Where Can I Find Beginner-Friendly Books on Relativity?

[Jalo]

Hello!
I am in my first year in college studying physics. Is there any good book about special & general relativity that I can read, understand and enjoy with my current knowledge? (I have only had a few hours about this theme, but I've loved it, and also understood the basics. I'd like to understand more than the basics tho).

If there's any other book you think I could be interested in, and also understand, feel free to write it down! I find most of physics themes very interesting.

Thanks!

 

[Matterwave]

If you are a first year in College, can you specify what kind of math you know? Do you want a mathematical description, or more of a conceptual description?

Special relativity should be doable in full mathematical rigor even for a first year college student, as long as you are determined. All the math you would need is basic calculus and algebra and vectors.

General relativity requires tensor calculus (differential geometry) to do in full mathematical rigor, which is usually not part of an average first year college student's box of tools. You can still learn some basics of it.
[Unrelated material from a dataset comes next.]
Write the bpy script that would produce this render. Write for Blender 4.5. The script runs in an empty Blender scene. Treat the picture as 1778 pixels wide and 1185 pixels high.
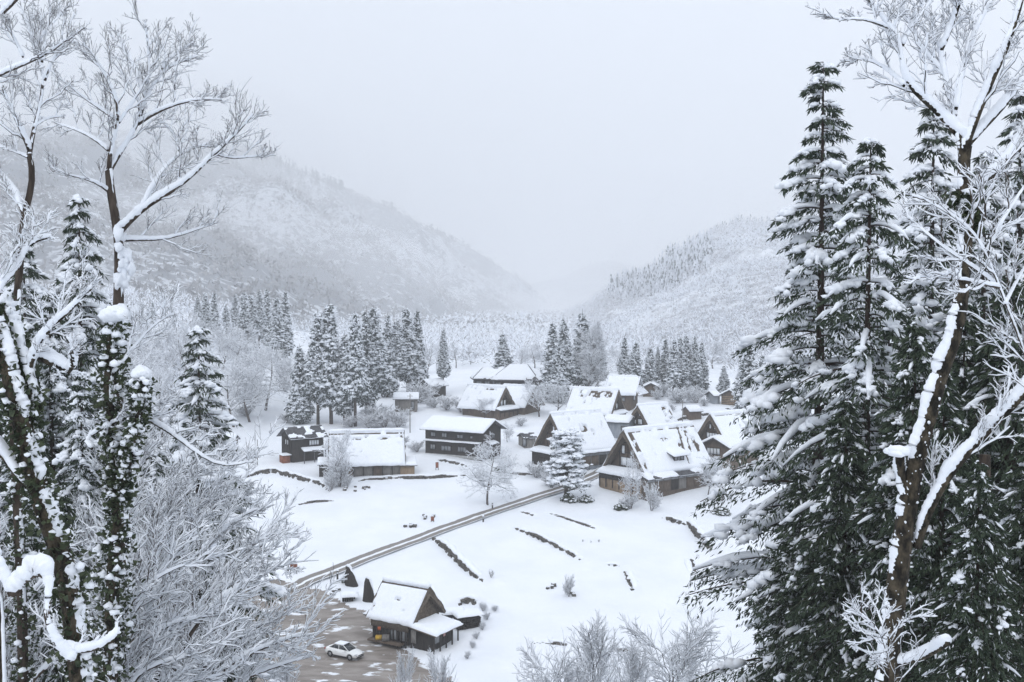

I really enjoyed "The Einstein Theory of Relativity" by Lillian R Lieber. It's an old book (1930's), and so it didn't introduce the tensors and vectors and one forms in a modern more geometrical viewpoint, but it does give you some insight into how GR is actually done. This book describes both the special and general theories in language that should be accessible.

If you want to look at a more modern viewpoint; however, this is not really the book to go to (all the definitions of tensors and one forms are merely statements like "they transform like...").

Of course, with a book like this, you're not going to go into much detail of the theory. I think the most she does for you is derive the Schwarzschild metric. I think it is a good place to start though.

 

[George Jones]

For special relativity, I recommend A Traveler's Guide to Spacetime: An Introduction to Special Relativity by Thomas A. Moore and the red edition of Spacetime Physics by Taylor and Wheeler. For general relativity, I recommend Exploring Black Holes: An Introduction to General Relativity by Taylor and Wheeler, which only requires first-year physics and first-year calculus as prerequisites.

 

[Jalo]

If you are a first year in College, can you specify what kind of math you know? Do you want a mathematical description, or more of a conceptual description?

Special relativity should be doable in full mathematical rigor even for a first year college student, as long as you are determined. All the math you would need is basic calculus and algebra and vectors.

General relativity requires tensor calculus (differential geometry) to do in full mathematical rigor, which is usually not part of an average first year college student's box of tools. You can still learn some basics of it.

I really enjoyed "The Einstein Theory of Relativity" by Lillian R Lieber. It's an old book (1930's), and so it didn't introduce the tensors and vectors and one forms in a modern more geometrical viewpoint, but it does give you some insight into how GR is actually done. This book describes both the special and general theories in language that should be accessible.

If you want to look at a more modern viewpoint; however, this is not really the book to go to (all the definitions of tensors and one forms are merely statements like "they transform like...").

Of course, with a book like this, you're not going to go into much detail of the theory. I think the most she does for you is derive the Schwarzschild metric. I think it is a good place to start though.

I was more interested in a mathematical approach. But if I won't understand it, I guess I will start with a conceptual description and try the mathematical description in a year or two.
I'll look up the books you both said! Thanks!

 

[Matterwave]

Lillian Lieber's book does have math in it. She goes through a little bit of tensor calculus before describing the curvature tensor, etc.

I just wanted to mention that her approach is the "old" way of approaching tensors whereby you just look at their transformation properties (how their components transform under a general coordinate transformation).

If you want the full-on math, I would suggest Bernard Schutz's "A First Course in General Relativity". Shutz is quite good when it comes to explaining things, and this book is designed for an undergraduate audience. It goes through both special and general relativity. You may have to work at the math a little bit though.

 

[Passionflower]

For general relativity, I recommend Exploring Black Holes: An Introduction to General Relativity by Taylor and Wheeler.

I second that, I think this book is a great didactic work.